#### Requirements:
Where the string "wide" occurs in the material below, report the whole line.

#### Data lines:
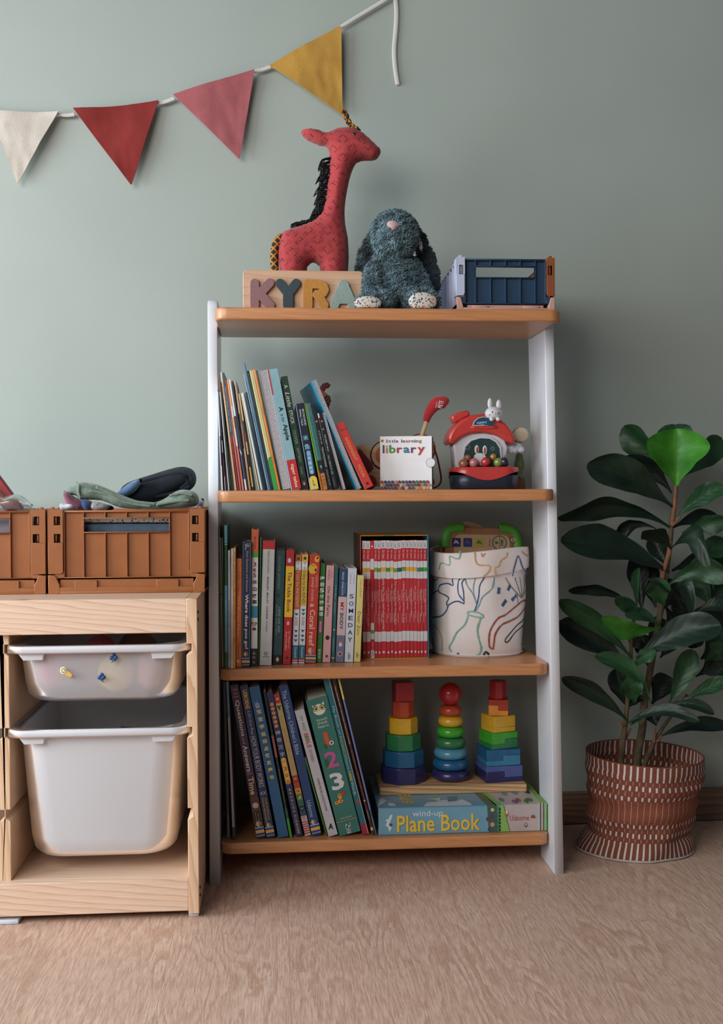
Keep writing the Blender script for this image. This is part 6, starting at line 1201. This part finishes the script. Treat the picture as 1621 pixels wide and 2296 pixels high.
cloth_item('folded_lining', [(259, 1112), (276, 1093), (296, 1080), (318, 1074), (312, 1090), (300, 1104), (280, 1114)], .283, .012, .012, fblue, 'light blue cloth fold under the navy jacket', .003, 30, 4)
cloth_item('folded_trousers', [(150, 1098), (158, 1090), (172, 1086), (174, 1080), (205, 1083), (228, 1090), (260, 1104), (300, 1120), (335, 1128), (365, 1120), (392, 1103), (412, 1098), (436, 1103), (446, 1118), (440, 1134), (400, 1140), (330, 1142), (270, 1138), (228, 1122), (180, 1120), (172, 1112), (158, 1108)], .30, .028, .012, fgreen, 'sage green folded trousers draped over the crate front edge', .0065, 42, 5)
for i_, pth_ in enumerate((((178, 1085), (176, 1100), (180, 1118)), ((200, 1100), (240, 1108), (290, 1128), (340, 1135)), ((215, 1092), (255, 1108), (300, 1124), (350, 1130)), ((350, 1132), (390, 1125), (425, 1122)), ((380, 1112), (405, 1106), (432, 1110)))):
    O_ = bpy.data.objects['folded_trousers']; MB().tube([at(x, y, .330)-O_.location for x, y in [(p.x, p.y) for p in catmull([(a, b, 0) for a, b in pth_], 6)]], .0024, fgreen, 6).obj('seam_fold', O_)
cloth_item('folded_shirt', [(142, 1106), (148, 1100), (165, 1112), (190, 1128), (196, 1142), (160, 1142), (146, 1124)], .31, .024, .010, fabric('8c4f66', '6a3850', weave=700), 'plum folded shirt under the green trousers', .004, 40, 6)
cloth_item('white_sock', [(134, 1132), (138, 1128), (150, 1130), (158, 1120), (170, 1128), (172, 1142), (134, 1142)], .318, .018, .008, fabric('c9c6cc', 'aeb0ba', weave=700), 'white cloth scrap at the left of the crate', .003, 40, 7)
cloth_item('blue_cloth', [(182, 1120), (205, 1124), (212, 1142), (186, 1142)], .316, .018, .008, fabric('34548a', '27406c', weave=300, folds=120), 'blue patterned cloth under the green trousers', .003, 40, 8)
cloth_item('speckled_cloth', [(206, 1126), (222, 1126), (250, 1134), (252, 1143), (206, 1143)], .32, .018, .008, fabric('b3aaa8', '7c7a7c', weave=260, folds=200), 'speckled grey cloth showing at the crate rim', .003, 40, 9)
cloth_item('rolled_cuff', [(444, 1128), (448, 1119), (456, 1118), (457, 1128), (452, 1142), (442, 1142)], .25, .012, .007, fabric('9fb0c9', 'b8a4b8', weave=250), 'pale blue and lilac cuff at the right of the crate', .002, 40, 10)
cx0 = CC; cy0 = -CD+.171
for (zc_, h__, m_, lab, nm, y_) in ((zt+.050, .036, fabric('4c5a66', '36424c', weave=500, folds=60), 'grey-blue folded cloth seen through the crate handle', 'folded_cloth', .0), (zt+.1095, .0090, fabric('4a6074', '3a4c5e', weave=500, folds=60), 'slate folded cloth in the crate handle opening', 'folded_cloth', -.004), (zt+.1265, .0058, floral(), 'floral printed folded cloth in the crate handle opening', 'floral_cloth', -.002)):
    mb = MB(); mb.box(-.104, .104, -.146, .146, -h__, h__, m_, r=h__*.8, seg=4); mb.v = [(x, y+.003*noise.noise(Vector((x*30, z*30, 1))), z+.002*noise.noise(Vector((x*25, y*25, h__*50)))) for x, y, z in mb.v]
    mb.obj(nm, None, (cx0, cy0+y_, zc_), (0, .012, 0), lab, 'clothing', 'folded clothes in the crate')
O_ = bpy.data.objects['folded_jacket']
for pth_ in (((290, 1088), (340, 1074), (395, 1062), (425, 1064), (430, 1078)), ((330, 1096), (380, 1082), (410, 1074), (420, 1082), (405, 1096)), ((300, 1110), (350, 1112), (395, 1104), (425, 1090))):
    MB().tube([at(x, y, .263)-O_.location for x, y in [(p.x, p.y) for p in catmull([(a, b, 0) for a, b in pth_], 6)]], .0035, fnav, 8).obj('seam_fold', O_)
# left crate: clear bag and a red and black packet
def film():
    m = bpy.data.materials.new('clear_film'); nt = NT(m); t = nt.n('BsdfTransparent', Color=(.93, .97, .95, 1)); g = nt.n('BsdfGlossy', Color=(1, 1, 1, 1), Roughness=.12); d = nt.n('BsdfDiffuse', Color=lin('b5cbc2'))
    f = nt.n('LayerWeight', Blend=.55); a = nt.n('MixShader', i0=f.outputs['Facing'], i1=t.outputs[0], i2=g.outputs[0]); b = nt.n('MixShader', i0=.22, i1=a.outputs[0], i2=d.outputs[0]); nt.t.links.new(b.outputs[0], nt.out.inputs[0]); return m
cloth_item('clear_bag', [(-40, 1142), (-40, 1085), (-5, 1095), (12, 1112), (28, 1108), (50, 1112), (64, 1124), (84, 1138), (84, 1143)], .27, .05, .02, film(), 'crumpled clear plastic bag in the left orange crate', .012, 24, 3, cat='bag', group=None, step=.008)
c_ = at(6, 1092, .26); mb = MB(); mb.box(-.0145, .0145, -.008, .008, -.052, .030, plain('8e1d22', .5), r=.002); mb.obj('packet', None, (c_.x-.006, c_.y, c_.z-.003), (0, -.62, 0), 'dark red packet sticking out of the left orange crate', 'packet')
for (zc_, h__, m_, nm, lab) in ((zt+.050, .036, fabric('6a6468', '57525a', weave=500, folds=60), 'folded_cloth', 'mauve-grey cloth filling the left orange crate'), (zt+.1095, .0200, fabric('8a868e', '6c6870', weave=500, folds=60), 'folded_cloth', 'grey-lilac cloth seen through the left crate handle')):
    mb = MB(); mb.box(-.104, .104, -.146, .146, -h__, h__, m_, r=h__*.8, seg=4); mb.v = [(x, y+.003*noise.noise(Vector((x*30, z*30, 4))), z+.002*noise.noise(Vector((x*25, y*25, h__*50)))) for x, y, z in mb.v]
    mb.obj(nm, None, (cx0-CW-.0035, cy0, zc_), (0, -.01, 0), lab, 'clothing', 'cloth in the left crate')

# ------------------------------------------------------------------ potted fiddle-leaf plant
pc = at_z(1436, .165, .002); PO = Vector((pc.x, -.165, 0))
plant = empty('potted_plant', PO, 'tall leafy plant with big dark green leaves in a striped woven basket', 'plant')
def basket_mat():
    m = bpy.data.materials.new('woven_terracotta'); nt = NT(m); uv = nt.n('UVMap'); s = nt.n('SeparateXYZ', Vector=uv.outputs[0]); u, v = s.outputs[0], s.outputs[1]
    M_ = lambda op, a, b=0.0: nt.n('Math', _operation=op, i0=a, i1=b).outputs[0]
    fr = M_('FRACT', M_('MULTIPLY', u, 58.0)); fr2 = M_('FRACT', M_('ADD', M_('MULTIPLY', u, 58.0), .5))
    def band(a, b): return M_('MULTIPLY', M_('GREATER_THAN', v, a), M_('LESS_THAN', v, b))
    wide = M_('LESS_THAN', fr, .30); thin = M_('LESS_THAN', fr2, .11)
    wh = None
    for a, b in ((.012, .165), (.215, .262), (.322, .365), (.622, .665), (.718, .765), (.812, .985)):
        k = band(a, b); wh = k if wh is None else M_('MAXIMUM', wh, k)
    tl = None
    for a, b in ((.17, .208), (.27, .315), (.372, .618), (.672, .712), (.77, .806)):
        k = band(a, b); tl = k if tl is None else M_('MAXIMUM', tl, k)
    rim = M_('GREATER_THAN', v, .985)
    w1 = M_('MAXIMUM', M_('MULTIPLY', wh, wide), rim); t1 = M_('MULTIPLY', tl, thin)
    wv = nt.n('TexWave', _bands_direction='Y', Vector=nt.n('Mapping', Vector=uv.outputs[0], Scale=(1, 1, 1)).outputs[0], Scale=28.0); no = nt.n('TexNoise', Vector=nt.coord(), Scale=500.0, Detail=2.0)
    base = nt.ramp(no.outputs[0], [(.3, lin('74402f')), (.7, lin('8f513c'))])
    dk = nt.mix(M_('MULTIPLY', M_('SUBTRACT', 1.0, band(.372, .618)), .35), base, lin('5f2a22'))
    col = nt.mix(t1, dk, lin('c08468')); col = nt.mix(w1, col, nt.ramp(wv.outputs[0], [(.1, lin('b8a9a0')), (.4, lin('d3c9c2'))]))
    hh_ = M_('ADD', no.outputs[0], M_('MULTIPLY', wv.outputs[0], .6)); nt.bsdf(col, .9, hh_, .5, .0012); return m
BM_ = basket_mat()
rimz = .1845; R0 = .1135
def bsk(a, v, off=0.0):
    """v: 0 rim .. 1 hem; a: 0 faces the camera"""
    z = rimz*(1-v)*(1-.02*math.sin(a)-.015*math.cos(a))
    r = R0*(1-.20*max(0, v-.25)**.9*1.2)
    if v > .80: r += R0*(.16*math.sin((v-.80)/.20*PI/2))*(.85-.30*math.sin(a))
    r += .004*math.sin(a*2+v*5)*v + .0035*noise.noise(Vector((math.sin(a)*2.2, math.cos(a)*2.2, v*4)))*2*min(1, v*3+.2) + .003*math.sin(a*5+v*9)*max(0, v-.55)
    r += .0025*math.sin(v*26+a*1.5)*(1 if .12 < v < .85 else 0)
    x = (r+off)*math.sin(a); y = -(r+off)*math.cos(a)*.96
    return Vector((x+.008*(1-v)-.008*v**1.5, y, max(z, .0016)))
def uvobj(o, uvs):
    me = o.data; l = me.uv_layers.new(name='UVMap'); 
    for lp_ in me.loops: l.data[lp_.index].uv = uvs[lp_.vertex_index]
nu, nv = 96, 48; uvs = []
mb = MB(); vs = []
for i in range(nu+1):
    for j in range(nv): vs.append(bsk((i/nu-.5)*2*PI, j/(nv-1))); uvs.append((i/nu, j/(nv-1)))
k0 = len(vs)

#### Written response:
Keep writing the Blender script for this image. This is part 6, starting at line 1201. This part finishes the script. Treat the picture as 1621 pixels wide and 2296 pixels high.
    wide = M_('LESS_THAN', fr, .30); thin = M_('LESS_THAN', fr2, .11)
    w1 = M_('MAXIMUM', M_('MULTIPLY', wh, wide), rim); t1 = M_('MULTIPLY', tl, thin)